MJN przeciw paraliżowi zachodniej Warszawy

Transport publiczny  26 lipca 2017
MJN przeciw paraliżowi zachodniej Warszawy

Od września czeka nas paraliż komunikacyjny zachodnich rubieży Warszawy.

PKP Polskie Linie Kolejowe przymierzają się do remontu jednej z najbardziej uczęszczanych tras kolejowych w Polsce – podmiejskiej trasy nr 447 z Warszawy Zachodniej do Grodziska Mazowieckiego. Uważamy, że zaplanowane połączenia zastępcze są niewystarczające, a kolejarze i władze ZTM nie doceniają tego jak wielką szkodą dla komunikacji publicznej będzie pozostawienie pasażerów na łasce rzadko jeżdżących i grzęznących w korkach autobusów. Każdy pasażer, który przesiądzie się do samochodu to kolejne auto korkujące wjazdy do Warszawy i zajmujące miejsce w centrum.

Dlatego postanowiliśmy wesprzeć instytucje zajmujące się transportem zbiorowym i przedstawić im nasze postulaty.

1. Chcemy buspasa na całej trasie al. Jerozolimskich od granic Warszawy aż do Ronda Zawiszy (potem przechodzący w buspas który już istnieje). Chcemy też alternatywnej trasy komunikacyjnej, która pozwoli dojechać szybko do Metra. Uważamy, że część autobusów mogłaby pojechać Gierdziejewskiego, a potem Połczyńską i Kasprzaką do Ronda Daszyńskiego. Oczywiście po to, żeby dojazd odbywał się sprawnie i w ciągu ul. Połczyńska-Kasprzaka-Prosta potrzebny jest buspas.

2. Nie rozumiemy czemu S1 zostanie przekierowane do PKP Służewiec, a nie do Ożarowa Mazowieckiego. Technicznie zawracanie w Ożarowie jest możliwe – jak na każdej stacji kolejowej. Wystarczy tylko dogadać się między SKM, ZTM i PKP PLK. Wiemy, że trasa SKM do Ożarowa i tak jest w planach Ratusza i nie rozumiemy, czemu ta sprawa jest tak odwlekana w czasie, mimo tego, że równoległą trasę czeka totalny remont. SKM jadące do Ożarowa mogłoby obsługiwać dużą część Ursusa, ale też Piastowa w połączeniu ze sprawną komunikacją zastępczą.

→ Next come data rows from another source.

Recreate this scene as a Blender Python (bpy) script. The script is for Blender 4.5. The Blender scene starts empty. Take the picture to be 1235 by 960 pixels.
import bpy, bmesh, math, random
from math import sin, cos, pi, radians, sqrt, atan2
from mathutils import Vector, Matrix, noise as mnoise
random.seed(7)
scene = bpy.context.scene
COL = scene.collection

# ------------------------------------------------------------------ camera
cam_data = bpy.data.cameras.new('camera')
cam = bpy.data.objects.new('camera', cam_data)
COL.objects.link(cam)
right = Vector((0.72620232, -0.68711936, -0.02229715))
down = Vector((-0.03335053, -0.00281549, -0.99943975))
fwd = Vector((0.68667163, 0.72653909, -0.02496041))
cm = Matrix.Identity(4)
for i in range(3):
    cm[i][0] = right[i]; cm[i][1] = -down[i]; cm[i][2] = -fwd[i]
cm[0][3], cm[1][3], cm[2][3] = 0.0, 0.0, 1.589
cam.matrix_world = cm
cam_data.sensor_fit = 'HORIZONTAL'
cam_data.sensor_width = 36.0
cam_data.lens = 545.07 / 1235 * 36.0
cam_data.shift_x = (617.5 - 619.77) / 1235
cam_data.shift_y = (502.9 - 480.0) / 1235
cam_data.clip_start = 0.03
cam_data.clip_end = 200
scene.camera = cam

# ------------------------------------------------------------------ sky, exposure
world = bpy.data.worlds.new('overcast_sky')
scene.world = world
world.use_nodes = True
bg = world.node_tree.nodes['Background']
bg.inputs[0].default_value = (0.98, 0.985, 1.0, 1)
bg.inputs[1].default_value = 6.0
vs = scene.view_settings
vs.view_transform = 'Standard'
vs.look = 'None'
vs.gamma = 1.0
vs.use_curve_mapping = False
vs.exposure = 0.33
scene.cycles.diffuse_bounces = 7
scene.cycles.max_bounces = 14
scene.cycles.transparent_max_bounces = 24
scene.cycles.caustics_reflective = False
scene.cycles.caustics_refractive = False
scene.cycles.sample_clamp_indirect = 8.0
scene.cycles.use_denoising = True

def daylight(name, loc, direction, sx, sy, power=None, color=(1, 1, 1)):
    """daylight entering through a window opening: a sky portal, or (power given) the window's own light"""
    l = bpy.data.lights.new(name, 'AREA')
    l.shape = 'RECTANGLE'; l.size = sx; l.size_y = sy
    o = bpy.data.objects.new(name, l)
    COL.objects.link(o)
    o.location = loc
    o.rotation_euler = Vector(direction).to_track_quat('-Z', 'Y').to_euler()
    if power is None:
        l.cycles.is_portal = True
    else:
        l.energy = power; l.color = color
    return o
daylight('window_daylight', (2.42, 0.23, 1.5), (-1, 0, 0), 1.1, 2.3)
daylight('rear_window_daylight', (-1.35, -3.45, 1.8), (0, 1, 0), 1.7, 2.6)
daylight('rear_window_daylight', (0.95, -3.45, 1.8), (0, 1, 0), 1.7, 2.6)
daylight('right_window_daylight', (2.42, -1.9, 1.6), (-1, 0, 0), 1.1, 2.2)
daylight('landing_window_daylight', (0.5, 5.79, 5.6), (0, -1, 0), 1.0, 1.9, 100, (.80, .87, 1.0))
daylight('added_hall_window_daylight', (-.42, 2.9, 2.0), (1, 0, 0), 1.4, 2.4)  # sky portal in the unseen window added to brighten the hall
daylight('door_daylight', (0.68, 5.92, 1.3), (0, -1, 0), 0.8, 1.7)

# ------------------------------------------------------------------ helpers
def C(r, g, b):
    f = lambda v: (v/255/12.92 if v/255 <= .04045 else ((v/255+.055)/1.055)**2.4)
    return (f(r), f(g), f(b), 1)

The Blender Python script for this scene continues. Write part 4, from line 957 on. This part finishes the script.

3. Nie rozumiemy też czemu stacja w Pruszkowie musi być zamknięta przez cały okres remontu trasy. Stacja przechodziła już częściowy remont, a wymiana torowisk nie musi zajmować kilku miesięcy… Jeśli udałoby się szybko przeprowadzić prace na stacji w Pruszkowie, przez resztę czasu remontu mogłyby się zatrzymywać tam pociągi dalekobieżne i podmiejskie. Nawet jeśli zwiększa to koszty remontu, takie rozwiązanie pozwala znacznie lepiej zadbać o mieszkańców największego miasta w okolicach Warszawy.

Te pytania/propozycje skierowaliśmy do 3 instytucji zajmujących się infrastrukturą i organizatora komunikacji w Warszawie. Czekamy na merytoryczną odpowiedź i wyjście naprzeciw potrzebom warszawiaków. Póki roboty nie ruszyły, nic nie jest przesądzone. Czas powiedzieć stop długim, źle zaplanowanym remontom na kolei, które uniemożliwiają mieszkańcom podwarszawskich miejscowości szybki dojazd do pracy i zniechęcają ich od korzystania z komunikacji zbiorowej!